Zu Wagenknecht: ich weiss nicht welche Rede du jetzt meinst, aber so wie ich es verstehe, geht es eher darum, dass momentan allerorts ein künstlicher Fachkräftemangel herbeigeredet wird, um sich dann schön billige Fachkräfte aus dem Ausland importieren zu können. Die dann hier zu Hungerlöhnen (die die Deutschen zu Recht nicht akzeptieren würden) arbeiten und in ihrer Heimat einen Braindrain verursachen. Diese Plätze fehlen den Deutschen dann selbst und die Löhne (Stichwort z.b. Altenpflege) gehen noch weiter runter. Deshalb kann die Lösung nicht sein, dass man absichtlich immer mehr Ausländer (zum Arbeiten) reinholt und im Endeffekt alle darunter leiden. Deswegen muss man ja aber keine Grenzen dicht machen, sondern die Arbeitsbedingungen müssten allg besser werden.
Stattdessen werden die armen Länder fröhlich weiter ausgebeutet und wir gleich mit .. symbolisches Arbeitsangebot für 5000 Spanier .. ich würde lachen wenn es nicht so traurig wäre.
@#815405: Aber da steht doch gar nicht, dass ich die SPD wählen werde, da steht gar nicht, wen ich wählen werde. Nur, welche Entscheidungen ich verständlich finden kann, um Merkel abzusägen. Aber du hast ja recht: Wird vermutlich doch nur die große Koalition werden, finde ich auch nicht gut.
Dein letzter Satz hat mich zum (freundlichen!) Lachen gebracht, weil er so gut aus dem Bauch raus kommt … ich verzweifle doch auch oft an mir selbst. Ja, das Herz schlägt natürlich links, es kann die SPD nicht mehr reinsten Gewissens gut finden, ist enttäuscht von den Grünen, kommt noch nicht so recht klar mit den aktuellen Piraten, aber traut Der Linken halt auch nicht über den Weg. Ist es dann nicht am meisten Punk, gar nicht zu wählen (weil: Scheiß drauf) oder eben Die PARTEI?

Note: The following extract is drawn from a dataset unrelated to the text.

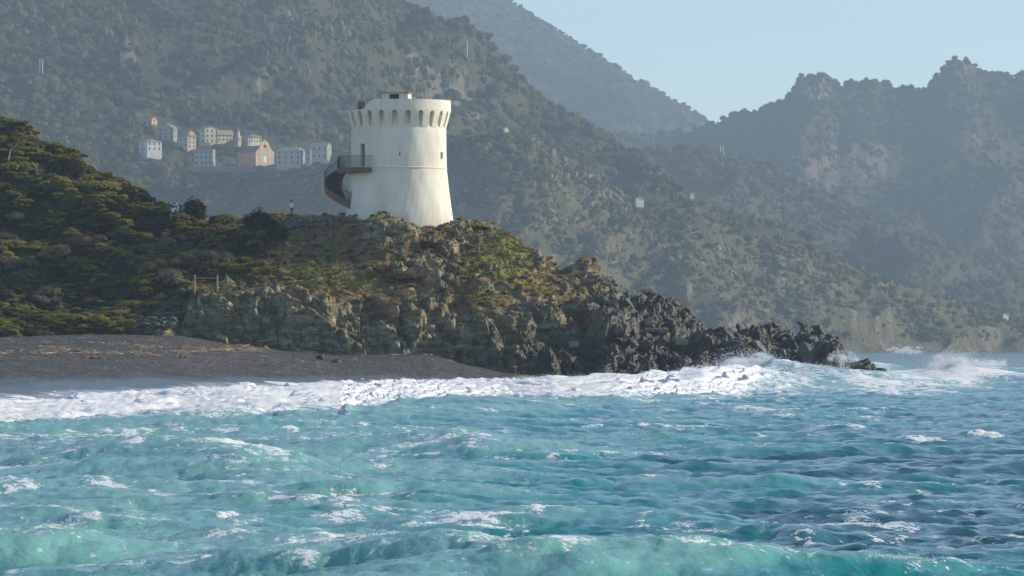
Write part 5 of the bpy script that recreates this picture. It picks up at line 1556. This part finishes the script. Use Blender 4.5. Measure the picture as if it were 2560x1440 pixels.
scatter("pebbles", bf[i], np.stack([sc]*3,-1), g.uniform(0,6.28,(n,3))*np.array([.1,.1,1]), peb, "pale pebbles dotted over the dark shingle", "pebbles")
def logp(label, px, py, L, r, rz):
    p, _ = BS.pick(px, py, 5)
    m = MB(); m.tube([(-L/2,0,r*.7),(-L*.1,.06*L,r*1.0),(L*.25,.02*L,r*.9),(L/2,-.05*L,r*.8)],[r,r*1.05,r*.85,r*.5],8)
    o = m.build("driftwood_log", M['log'], None, p, (0,0,rz), True); tag(o, label, "log", "driftwood logs on the beach")
logp("long brown driftwood log at the left of the tide line", 232, 893, 1.9, 0.10, 0.05)
logp("short dark driftwood log above the long one on the shingle", 190, 876, 0.9, 0.09, -0.2)
logp("driftwood log in the tan reeds at the middle of the tide line", 450, 889, 1.4, 0.09, 0.3)
logp("driftwood branch lying on the shingle below the green rocks", 665, 909, 1.2, 0.05, -0.3)
# fallen rocks at the foot of the cliff
def fallen(label, px, py, s, k):
    p, _ = BS.pick(px, py, 5)
    o = obj("fallen_rock", bmeshes[k], None, p+Vector((0,0,s*.15)), (0.2,0.1,k), (s*1.5,s,s*.7)); tag(o, label, "rock", "rocks fallen on the beach")
fallen("pale flat rock fallen on the shingle, left of its pair", 803, 894, 0.8, 2)
fallen("pale tilted rock fallen on the shingle, right of its pair", 838, 902, 0.6, 5)

# ------------------------------------------------------------------ haze
t = NT("sea_haze")
pv = t.new("ShaderNodeVolumePrincipled")
pv.inputs["Color"].default_value = (0.64,0.83,1.0,1)
pv.inputs["Density"].default_value = 0.0001
pv.inputs["Anisotropy"].default_value = 0.25
t.l.new(pv.outputs[0], t.out.inputs["Volume"])
zmax = max(float(m_[0][...,2].max()) for m_ in MT.values())+40
zmin = min(float(m_[0][...,2].min()) for m_ in MT.values()); zmin = min(zmin, float(HP[...,2].min()), float(BP[...,2].min()), float(SP[...,2].min()))-1.0
hz = MB().box(-2600,2600,-150,9400,zmin,zmax).build("haze", t.m)
tag(hz, "pale sea haze fading the far slopes", "haze", kind="stuff")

Falls es dich etwas versöhnt: Die SPD wird es bei mir nicht werden.
*freut sich gerade*
Nix für ungut, die Piraten haben mir eine zu große Schnittstelle mitFDP und Grünen. Nur als einzige sozialliberale Partei möchte sie sich nicht positionieren. Aber Glück im Unglück: Die neue Schulhofcd ist da!
@ Alex 29, Was kann ich dafür, das Ihr gegen Mama und Papa, die mit Techno, Grunge und Deathmetal aufgewachsen sind, nur eine Chance mit Bausparvertrag und Anzug habt? Aber auch die Pubertät endet mal.
Ich werde Piraten wählen… nicht weil ich es ihnen unbedingt zutraue, sondern einfach um unser „2 Parteiensystem“ ins wanken zu bringen.
FDP, Linke, Grüne sind auch keine alternative.
Die AFD würde ich mir auch im Bundestag wünschen, dass erhöht den Druck noch mehr.
Die etablierten Parteien regieren eben am Volk vorbei… ich gönne den Politikern ihre Pension nur dürften Sie nach dem Sie im Bundestag waren keine Arbeit mehr annehmen… ich sag nur Schröder, Fischer, Koch…
Danke! Das spricht mir aus der Seele!
Die Piraten sind keine schlechte Wahl, z. B. deshalb: http://mensch-im-internet.de/die-piraten-eine-offene-ergaenzende-partei
Was für eine Offenbarung Johnny! Kleinbürgerlich, besitzstandswahrend und doch sooo anders. Das ist nicht Punkrock! Geh CDU wählen, da machst Du
nichts falsch. Unglaublich.
Mist aber auch,
jetzt kann ich meine Wahlentscheidung nicht mehr revidieren. Der Brief ist schon abgeschickt. Naja
Geht bitte alle wählen, nutzt Euer Grundrecht,
da es ansonsten nur die extrem Rechten tun.